Das sind völlig ungleiche Machtgefüge. So gesehen muss man sich fast schon wundern, dass den Netzaktivisten doch immer wieder ein Coup gelingt. Sie schlagen sich gut, aber die anderen lernen dazu und rüsten auf. Das ist das Problem.
- Und wie sieht die Lösung für dieses Dilemma aus?
Ganz klar: Es muss mehr Geld her, um die Sache, an die so viele glauben finanziell zu unterstützen. Sascha Lobo fragt: Wieso spenden Eure Eltern Millionen für Umwelt- und Naturschutz – und Ihr nicht? Um beim Bild der Bekassine zu bleiben: Der Vogel ist den Eltern der Internet-Generation mehr wert als das freie Internet. Sascha Lobo fordert, auch mal bereit zu sein, für die eigenen Interessen was zu investieren.
Doch die Gratis-Mentalität überwiegt. Zigtausende Menschen haben zum Beispiel ein eBook bei der Digitalen Gesellschaft heruntergeladen, um sich zu informieren. Die Macher des eBooks haben aktiv um Spenden gebeten. Doch es wurde praktisch nichts gespendet, obwohl es wirklich für einen guten Zweck gewesen wäre und man sogar etwas heruntergeladen hat, ein eBook.
- Die Deutschen sind also zurückhaltend beim Spenden? Sonst sind die Deutschen doch Spenden-Weltmeister…

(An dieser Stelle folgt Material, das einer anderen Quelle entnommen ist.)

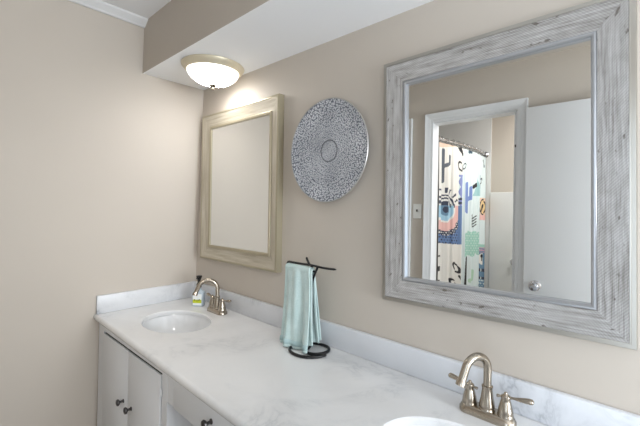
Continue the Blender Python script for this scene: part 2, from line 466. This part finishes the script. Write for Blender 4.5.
# ------------------------------------------------------------------ faucets
def make_faucet(x, y, label, swivel, R=.043, zc=.138):
    r = thing('faucet', label, 'faucet', (x, y, ZT), group='two handle gooseneck faucets')
    def stadium(hw, hd, z, n=40):
        out = []
        for i in range(n):
            a = 2 * PI * i / n; c, s = math.cos(a), math.sin(a)
            out.append((math.copysign(hw - hd, c) * (1 if abs(c) > 1e-6 else 0) + hd * c, hd * s, z))
        return out
    bm = bmesh.new()
    loft(bm, [stadium(.080, .029, 0.0005), stadium(.080, .029, .010), stadium(.078, .027, .013), stadium(.073, .0225, .021), stadium(.069, .019, .023)])
    obj('base_plate', bm, M_nickel, r, 40)
    bm = bmesh.new()
    lathe(bm, [(.023, .021), (.023, .026), (.0210, .029), (.0220, .032), (.0215, .038), (.0175, .056), (.0145, .080), (.0148, .084), (.0158, .086), (.0158, .090), (.0125, .092)], 32)
    dx, dy = math.sin(swivel), -math.cos(swivel)
    p = [(0, 0, .085), (0, 0, .105), (0, 0, zc - .008)]
    p += [(dx * R * (1 - math.cos(a)), dy * R * (1 - math.cos(a)), zc + R * math.sin(a)) for a in [PI * k / 20 for k in range(0, 19)]]
    e = Vector(p[-1]); dv = (Vector(p[-1]) - Vector(p[-2])).normalized()
    p += [e + dv * .022, e + dv * .032, e + dv * .036, e + dv * .047]
    rr = [.0115] * (len(p) - 3) + [.0115, .0140, .0140]
    tube(bm, p, rr, 20)
    obj('spout', bm, M_nickel, r, 40)
    for s in (-1, 1):
        bm = bmesh.new(); Mx = Matrix.Translation((s * .051, 0, 0))
        lathe(bm, [(.0215, .020), (.0215, .026), (.020, .029), (.0205, .032), (.0190, .042), (.0140, .062), (.0118, .070), (.013, .073), (.0118, .079), (.006, .083), (.004, .088), (0, .089)], 28, Mx)
        h = obj('handle', bm, M_nickel, r, 40)
        bm = bmesh.new(); c0 = Vector((s * .051, 0, .075)); d = Vector((s, .12, .09)).normalized()
        q = [(-.024, .0045), (-.022, .0055), (-.018, .0045), (-.012, .0035), (.010, .0050), (.020, .0042), (.032, .0062), (.048, .0090), (.060, .0100), (.067, .0092), (.071, .0040)]
        tube(bm, [c0 + d * a for a, _ in q], [b_ for _, b_ in q], 14, flat=0.75)
        obj('lever', bm, M_nickel, h, 50)
    return r
make_faucet(0.427, -0.092, 'brushed nickel two-handle faucet behind the left sink, beside the soap bottle', -0.5, .052, .130)
make_faucet(1.905, -0.092, 'brushed nickel two-handle faucet under the silver mirror at bottom right', -0.45)

# ------------------------------------------------------------------ soap bottle
so = thing('soap_bottle', 'small pump bottle of hand soap with yellow-green label in the corner', 'soap bottle', (0.232, -0.098, ZT), (0, 0, math.radians(38)))
def rrect(hw, hd, z, rad, n=6):
    out = []
    for cx, cy, a0 in ((hw - rad, hd - rad, 0), (-hw + rad, hd - rad, PI / 2), (-hw + rad, -hd + rad, PI), (hw - rad, -hd + rad, 1.5 * PI)):
        for k in range(n + 1): a = a0 + PI / 2 * k / n; out.append((cx + rad * math.cos(a), cy + rad * math.sin(a), z))
    return out
so.scale = (1, 1, .92)
bm = bmesh.new()
loft(bm, [rrect(.031, .019, 0.001, .008), rrect(.034, .022, .006, .010), rrect(.034, .022, .082, .010), rrect(.031, .020, .091, .010), rrect(.018, .015, .101, .008), rrect(.012, .012, .107, .008), rrect(.012, .012, .124, .008)])
bd = obj('body', bm, M_soap, so, 45)
bm = bmesh.new(); box(bm, -.0265, .0265, -.0228, -.0222, .008, .080)
lb = obj('front_label', bm, M_label, so, 0)
bm = bmesh.new(); box(bm, -.0262, .0262, -.0231, -.0227, .022, .044)
obj('label_print', bm, M_yellow, lb, 0)
bm = bmesh.new()
for k in range(5): box(bm, -.019 + k * .008, -.014 + k * .008, -.0234, -.023, .036 + .004 * math.sin(k * 2.1), .044 + .004 * math.cos(k * 1.7))
obj('label_print', bm, M_olive, lb, 0)
bm = bmesh.new()
lathe(bm, [(.0125, .117), (.0150, .119), (.0150, .138), (.011, .146), (.008, .154), (.009, .164), (.0150, .182), (.0165, .190), (.016, .194), (0, .195)], 24)
tube(bm, [(0, -.004, .188), (0, -.03, .187), (0, -.036, .180)], [.006, .0045, .004], 10)
obj('pump', bm, M_black, so, 40)

# ------------------------------------------------------------------ towel stand and towel
ts = thing('towel_stand', 'black wrought iron towel stand on the marble countertop below the plate', 'towel stand', (1.185, -0.105, ZT))
bm = bmesh.new()
sp = []
for x_, y_ in ((.095, -.004), (.083, -.038), (.058, -.068), (.026, -.084), (-.012, -.086), (-.046, -.074), (-.068, -.048), (-.072, -.012), (-.058, .026), (-.028, .052),
              (.010, .064), (.046, .060), (.070, .040), (.076, .012), (.066, -.018), (.044, -.038), (.018, -.040), (-.002, -.028), (-.004, -.008)): sp.append((x_, y_, .0062))
sp = catmull(sp, 5)
tube(bm, sp, [.003] + [.006] * (len(sp) - 2) + [.005], 12)
obj('base_ring', bm, M_iron, ts, 60)
bm = bmesh.new()
post = catmull([sp[-1], (.002, .0, .02), (.004, .0, .06), (.004, 0, .20), (.008, 0, .29), (.020, 0, .325), (.034, 0, .353)], 7)
tube(bm, post, .005, 12)
obj('post', bm, M_iron, ts, 60)
bm = bmesh.new()
tube(bm, catmull([(-.150, .0, .357), (-.10, .0, .356), (0, 0, .357), (.07, 0, .354), (.135, 0, .356)], 6), [.0025] + [.0048] * 23 + [.0025], 12)
tube(bm, [(-.15, 0, .333), (.018, 0, .333)], .0045, 10)
tube(bm, catmull([(-.15, 0, .333), (-.156, 0, .345), (-.148, 0, .357)], 5), .0045, 10)
tube(bm, catmull([(-.048, .014, .384), (-.036, .008, .374), (-.010, -.004, .360), (.012, -.008, .352)], 6), [.002] + [.0048] * 17 + [.003], 12)
obj('top_bar', bm, M_iron, ts, 60)

tw = thing('towel', 'pale aqua hand towel draped over the black iron stand', 'towel', (1.11, -0.105, ZT + .333))
def sheet(name, x0t, x1t, x0b, x1b, front, back, yf, yb, ph, m, z_off=0.0, th=.006):
    """towel layer over the bar; top width x0t..x1t, bottom width x0b..x1b, hanging 'front' and 'back' lengths"""
    bm = bmesh.new(); nx, nf = 34, 44
    path = []
    r = .011 + z_off
    for k in range(nf): t_ = 1 - k / nf; path.append(('f', t_))
    for k in range(9): path.append(('o', k / 8))
    for k in range(1, nf): path.append(('b', k / nf))
    rows = []
    for kind, t_ in path:
        row = []
        for i in range(nx + 1):
            s = i / nx
            if kind == 'o':
                a = PI * t_; y, z, h = -r * math.cos(a), r * math.sin(a), 0.0
            elif kind == 'f': y, z, h = -r - (yf - r) * t_ ** 1.3, -front * t_, t_
            else: y, z, h = r + (yb - r) * t_ ** 1.3, -back * t_, t_
            e = h ** 0.8
            x = (x0t + (x1t - x0t) * s) * (1 - e) + (x0b + (x1b - x0b) * s) * e
            fold = (.013 * math.sin(s * 9.5 + ph + h * 1.1) + .006 * math.sin(s * 21 + ph * 2 - h * 2)) * (0.25 + 0.75 * h)
            y += fold * (1 if kind != 'o' else 0.4)
            z += .004 * math.sin(s * 6 + ph) * h - .010 * h * (1 - s)*(kind == 'f')
            row.append(bm.verts.new((x, y, z)))
        rows.append(row)
    for a, b_ in zip(rows, rows[1:]):
        for i in range(nx):
            f = bm.faces.new([a[i], a[i + 1], b_[i + 1], b_[i]])
    o = obj(name, bm, m, tw, 80)
    md = o.modifiers.new('thick', 'SOLIDIFY'); md.thickness = th; md.offset = 0
    md2 = o.modifiers.new('soft', 'SUBSURF'); md2.levels = 1; md2.render_levels = 1
    return o
sheet('outer_layer', -.078, .076, -.078, .110, .325, .30, .044, .040, 0.4, M_towel, .004)
sheet('inner_layer', -.066, .088, -.050, .116, .305, .31, .022, .018, 2.0, M_towel, -.003, .005)
# flat woven bands near the hem of the front
def band(z0, z1):
    bm = bmesh.new(); nx = 34; rows = []
    for zz in (z0, (z0 + z1) / 2, z1):
        h = zz / .325; row = []
        for i in range(nx + 1):
            s = i / nx; r = .015
            y = -r - (.044 - r) * h ** 1.3; e = h ** .8
            x = (-.078 + .154 * s) * (1 - e) + (-.078 + .188 * s) * e
            fold = (.013 * math.sin(s * 9.5 + .4 + h * 1.1) + .006 * math.sin(s * 21 + .8 - h * 2)) * (.25 + .75 * h)
            row.append(bm.verts.new((x, y + fold - .0042, -zz + .004 * math.sin(s * 6 + .4) * h - .010 * h * (1 - s))))
        rows.append(row)
    for a, b_ in zip(rows, rows[1:]):
        for i in range(nx): bm.faces.new([a[i], a[i + 1], b_[i + 1], b_[i]])
    o = obj('woven_band', bm, M_hem, tw, 80); md = o.modifiers.new('thick', 'SOLIDIFY'); md.thickness = .0012; md.offset = 0
band(.292, .312)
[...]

Das Stimmt. Die ältere Generation spendet auch. Aber die Jüngeren, um die es hier geht, die gerne ein freies Internet hätten, die sind äußerst zurückhaltend, sie spenden eigentlich so gut wie gar nicht. „Ihr twittert, aber Ihr überweist nicht!“, hat Sascha Lobo provokativ in Berlin gesagt. Und dieses Verhalten hat Folgen.
Wäre der finanzielle Unterbau anders, könnten sich Interessensverbände ausschließlich und intensiv um das Thema Freies Internet kümmern – in Vollzeit. Das würde den Argumenten zweifellos zu mehr Aufmerksamkeit verhelfen. Das scheint zwingend nötig, will man künftig nicht mit den Positionen untergehen.
- Und jetzt: Wie geht’s weiter?
Die Netzgemeinde diskutiert jetzt die Vorwürfe und auch Vorschläge von Sascha Lobo. Gut möglich, dass seine Vorschläge und Anregungen fruchten und was bringen. Lobbyvereine wie Netzpolitik oder die Digitale Gesellschaft machen schon eine ganz gute Arbeit, aber sie könnten eindeutig auch Geld gebrauchen, um sich zu professionalisieren. Warten wir’s ab, ob sich was ändert. Ich bin skeptisch.